L'année dernière, à la même heure, nous saluions en fanfare le comblement du trou de la sécurité sociale après dix-sept ans de déficit – une vraie joie collective. Et puis patatras : à l'automne le retour à la réalité a été brutal ; en effet, plus de 5 milliards d'euros de déficit sont prévus pour 2019 et plus de 5 milliards encore pour 2020 – seules les branches famille et accidents du travail demeureraient excédentaires. Le retour à l'équilibre des comptes sociaux, comme d'habitude, est repoussé, cette fois-ci à 2023.
C'est une rupture de trajectoire très violente. Que s'est-il donc passé ? Deux facteurs sont en cause : le ralentissement de l'activité économique et donc une moindre progression de la masse salariale ; l'absence de la compensation de l'État à la sécurité sociale évoquée par les orateurs précédents.
Ainsi, cette année, la dette sociale atteint 96 milliards d'euros au total. Contrairement à l'État, dont la dette résulte simplement de l'accumulation des déficits, la dette sociale, elle, se décompose en deux parties : d'un côté, les déficits accumulés par l'ACOSS – l'agence centrale des organismes de sécurité sociale – et, de l'autre, ceux transférés à la CADES, qui restent à amortir. Or la dette sociale s'aggrave sur ces deux tableaux.
D'abord, la trésorerie de l'ACOSS se dégrade d'année en année, avec un déficit cumulé d'environ 23 milliards d'euros et qui devrait atteindre, selon les prévisions, plus de 30 milliards d'euros à la fin du quinquennat, avant transfert à la CADES. Ensuite, la CADES doit encore amortir 72,5 milliards d'euros ; or ce remboursement a besoin d'être financé. Pour cela, la LFSS pour 2019 prévoyait un transfert de recettes qui n'aura pas lieu puisque celles-ci se révèlent insuffisantes. Dans ces conditions, si la trajectoire des recettes ne s'améliore pas, je me demande comment l'objectif affiché d'amortissement de l'ensemble de la dette sociale en 2024, donc de l'extinction de la CADES en 2025, reste crédible. Votre schéma mène à une impasse, et vous continuez à mener une politique de l'autruche.
Vous avez décidé que 3,5 milliards d'euros de mesures d'allégement de prélèvements sociaux ne feraient pas l'objet d'une compensation à la sécurité sociale de la part de l'État l'année prochaine. C'est une erreur fondamentale. Se pose ici, une fois encore, la question des relations entre l'État et la sécurité sociale. Vous n'aviez pas jugé utile, l'année dernière, de procéder à cette compensation, forts des excédents que vous aviez prévus pour la sécurité sociale et compte tenu des déficits d'un État qu'il aurait donc été inutile de plomber.
Ce raisonnement assez simple ne tient plus puisque la sécurité sociale et l'État sont en déficit.
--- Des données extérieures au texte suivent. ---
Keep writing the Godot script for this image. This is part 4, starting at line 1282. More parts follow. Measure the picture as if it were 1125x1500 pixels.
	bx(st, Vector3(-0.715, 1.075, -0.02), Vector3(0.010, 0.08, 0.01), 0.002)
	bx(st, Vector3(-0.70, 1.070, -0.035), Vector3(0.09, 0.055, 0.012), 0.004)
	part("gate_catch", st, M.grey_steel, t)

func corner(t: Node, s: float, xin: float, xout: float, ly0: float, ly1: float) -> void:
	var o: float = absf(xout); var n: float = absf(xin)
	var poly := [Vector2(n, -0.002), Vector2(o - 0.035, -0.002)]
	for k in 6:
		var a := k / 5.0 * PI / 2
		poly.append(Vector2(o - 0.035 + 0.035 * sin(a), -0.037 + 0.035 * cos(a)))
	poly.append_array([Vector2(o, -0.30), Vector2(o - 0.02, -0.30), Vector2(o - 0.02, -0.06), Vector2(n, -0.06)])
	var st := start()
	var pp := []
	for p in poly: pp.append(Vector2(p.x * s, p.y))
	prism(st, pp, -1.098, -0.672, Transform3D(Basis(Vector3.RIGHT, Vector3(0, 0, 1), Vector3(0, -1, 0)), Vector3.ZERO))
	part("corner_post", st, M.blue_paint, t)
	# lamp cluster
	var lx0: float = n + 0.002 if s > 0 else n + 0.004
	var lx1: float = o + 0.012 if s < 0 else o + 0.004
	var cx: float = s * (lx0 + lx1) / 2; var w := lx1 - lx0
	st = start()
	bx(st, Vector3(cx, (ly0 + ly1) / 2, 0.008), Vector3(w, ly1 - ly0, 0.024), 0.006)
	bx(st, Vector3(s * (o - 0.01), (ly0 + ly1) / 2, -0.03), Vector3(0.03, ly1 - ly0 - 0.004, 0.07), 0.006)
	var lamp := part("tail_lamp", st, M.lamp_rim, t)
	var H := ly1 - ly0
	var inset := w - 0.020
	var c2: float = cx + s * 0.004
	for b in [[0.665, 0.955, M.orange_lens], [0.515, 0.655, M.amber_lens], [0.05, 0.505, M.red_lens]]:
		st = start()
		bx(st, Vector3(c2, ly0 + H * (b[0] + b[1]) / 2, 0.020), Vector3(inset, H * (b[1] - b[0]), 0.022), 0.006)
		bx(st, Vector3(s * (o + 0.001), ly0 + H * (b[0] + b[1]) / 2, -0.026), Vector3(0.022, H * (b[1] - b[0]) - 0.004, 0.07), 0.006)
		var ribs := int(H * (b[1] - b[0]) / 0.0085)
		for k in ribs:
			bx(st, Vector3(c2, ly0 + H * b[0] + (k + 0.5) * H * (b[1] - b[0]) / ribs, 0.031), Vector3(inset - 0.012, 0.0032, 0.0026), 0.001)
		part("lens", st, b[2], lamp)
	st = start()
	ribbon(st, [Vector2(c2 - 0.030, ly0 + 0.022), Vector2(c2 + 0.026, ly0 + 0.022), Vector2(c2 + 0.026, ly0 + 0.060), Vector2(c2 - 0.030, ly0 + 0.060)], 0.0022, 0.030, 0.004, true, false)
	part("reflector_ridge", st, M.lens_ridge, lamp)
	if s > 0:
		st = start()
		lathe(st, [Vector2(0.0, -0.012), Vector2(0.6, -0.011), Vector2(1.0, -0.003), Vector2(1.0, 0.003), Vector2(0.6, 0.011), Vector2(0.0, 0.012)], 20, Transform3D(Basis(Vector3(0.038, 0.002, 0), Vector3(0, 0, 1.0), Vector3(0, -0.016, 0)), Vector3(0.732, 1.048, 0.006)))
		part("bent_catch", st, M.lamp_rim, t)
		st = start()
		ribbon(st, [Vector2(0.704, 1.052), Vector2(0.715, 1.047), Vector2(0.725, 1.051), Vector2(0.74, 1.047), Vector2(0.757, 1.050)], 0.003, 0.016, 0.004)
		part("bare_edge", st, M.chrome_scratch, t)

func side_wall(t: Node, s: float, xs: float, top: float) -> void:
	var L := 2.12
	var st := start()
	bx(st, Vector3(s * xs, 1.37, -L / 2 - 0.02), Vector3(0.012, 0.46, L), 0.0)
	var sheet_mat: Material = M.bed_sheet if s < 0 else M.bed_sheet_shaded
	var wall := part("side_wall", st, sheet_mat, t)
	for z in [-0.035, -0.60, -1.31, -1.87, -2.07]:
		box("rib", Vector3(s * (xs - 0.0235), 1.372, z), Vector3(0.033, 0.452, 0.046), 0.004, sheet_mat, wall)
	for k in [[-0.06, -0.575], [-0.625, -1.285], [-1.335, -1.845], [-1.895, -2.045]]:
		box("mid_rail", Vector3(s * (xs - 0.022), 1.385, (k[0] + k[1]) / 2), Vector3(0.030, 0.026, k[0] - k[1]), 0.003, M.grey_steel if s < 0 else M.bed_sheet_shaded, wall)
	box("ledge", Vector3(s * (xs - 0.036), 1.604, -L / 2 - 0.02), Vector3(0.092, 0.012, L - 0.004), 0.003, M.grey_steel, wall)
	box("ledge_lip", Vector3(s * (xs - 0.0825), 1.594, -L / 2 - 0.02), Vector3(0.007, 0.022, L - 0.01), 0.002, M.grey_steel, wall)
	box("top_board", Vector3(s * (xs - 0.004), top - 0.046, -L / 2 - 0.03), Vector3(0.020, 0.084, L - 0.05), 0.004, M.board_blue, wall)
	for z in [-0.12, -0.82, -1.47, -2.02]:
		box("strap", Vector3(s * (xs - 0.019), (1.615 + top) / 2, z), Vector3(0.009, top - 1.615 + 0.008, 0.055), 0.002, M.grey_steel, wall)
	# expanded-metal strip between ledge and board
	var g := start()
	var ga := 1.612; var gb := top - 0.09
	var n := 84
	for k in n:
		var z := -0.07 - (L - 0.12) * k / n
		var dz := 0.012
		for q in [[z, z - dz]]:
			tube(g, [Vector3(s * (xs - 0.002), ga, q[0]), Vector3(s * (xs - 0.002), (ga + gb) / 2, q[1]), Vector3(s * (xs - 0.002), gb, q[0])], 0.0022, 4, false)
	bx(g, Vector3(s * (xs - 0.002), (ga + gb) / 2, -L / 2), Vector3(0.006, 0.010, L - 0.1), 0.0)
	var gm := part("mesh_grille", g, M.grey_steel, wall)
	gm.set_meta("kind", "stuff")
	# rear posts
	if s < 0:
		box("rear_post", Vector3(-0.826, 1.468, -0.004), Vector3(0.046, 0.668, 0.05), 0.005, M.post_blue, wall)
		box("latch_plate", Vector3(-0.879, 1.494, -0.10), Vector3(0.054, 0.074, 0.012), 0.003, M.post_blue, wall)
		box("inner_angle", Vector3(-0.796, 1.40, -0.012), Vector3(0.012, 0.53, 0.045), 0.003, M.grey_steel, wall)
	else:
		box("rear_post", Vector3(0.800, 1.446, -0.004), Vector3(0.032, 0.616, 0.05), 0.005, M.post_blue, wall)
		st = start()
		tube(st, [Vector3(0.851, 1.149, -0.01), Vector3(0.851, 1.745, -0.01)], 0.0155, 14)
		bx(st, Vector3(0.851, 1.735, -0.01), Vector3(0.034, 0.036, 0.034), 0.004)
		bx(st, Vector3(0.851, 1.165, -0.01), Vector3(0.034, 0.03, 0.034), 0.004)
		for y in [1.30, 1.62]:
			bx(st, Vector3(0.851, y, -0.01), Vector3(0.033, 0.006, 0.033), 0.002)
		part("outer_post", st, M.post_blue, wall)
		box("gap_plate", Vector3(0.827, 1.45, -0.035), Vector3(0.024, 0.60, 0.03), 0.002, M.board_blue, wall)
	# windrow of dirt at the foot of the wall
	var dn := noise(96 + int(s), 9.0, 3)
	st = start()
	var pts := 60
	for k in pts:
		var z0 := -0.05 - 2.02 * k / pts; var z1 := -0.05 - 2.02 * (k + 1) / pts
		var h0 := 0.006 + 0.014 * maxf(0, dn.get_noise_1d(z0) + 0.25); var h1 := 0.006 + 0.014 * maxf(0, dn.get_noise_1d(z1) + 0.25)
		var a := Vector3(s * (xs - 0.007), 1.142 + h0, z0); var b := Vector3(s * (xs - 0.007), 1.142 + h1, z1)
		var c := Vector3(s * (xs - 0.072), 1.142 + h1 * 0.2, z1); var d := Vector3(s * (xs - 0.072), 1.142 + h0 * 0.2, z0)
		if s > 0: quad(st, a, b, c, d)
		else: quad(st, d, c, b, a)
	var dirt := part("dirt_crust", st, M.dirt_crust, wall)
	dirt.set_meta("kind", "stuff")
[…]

Celui qui décide doit payer, je crois. C'est une règle fixée en 1994, au moment de l'examen du projet de loi Veil. Aussi votre présentation du déficit budgétaire s'en trouve-t-elle faussée puisqu'il passerait de 93,1 milliards à 96,6 milliards d'euros si l'État avait décidé d'intégrer les 3,5 milliards d'euros en question à son propre déficit.
Certes vous n'êtes pas le premier gouvernement à procéder de la sorte. Reste que les circonstances étaient souvent très différentes. Je me souviens ainsi qu'en 2009, les recettes fiscales nettes se sont effondrées de 265 milliards à 212 milliards d'euros, soit une chute de 53 milliards d'euros. Il y avait le feu partout alors que ce n'est pas le cas aujourd'hui ; la situation économique, même si les nuages sont lourds, est encore relativement paisible puisqu'un petit vent de croissance souffle, ce qui devrait vous conduire à répartir correctement les responsabilités. Vous devez donc compenser à la sécurité sociale les conséquences financières de vos décisions.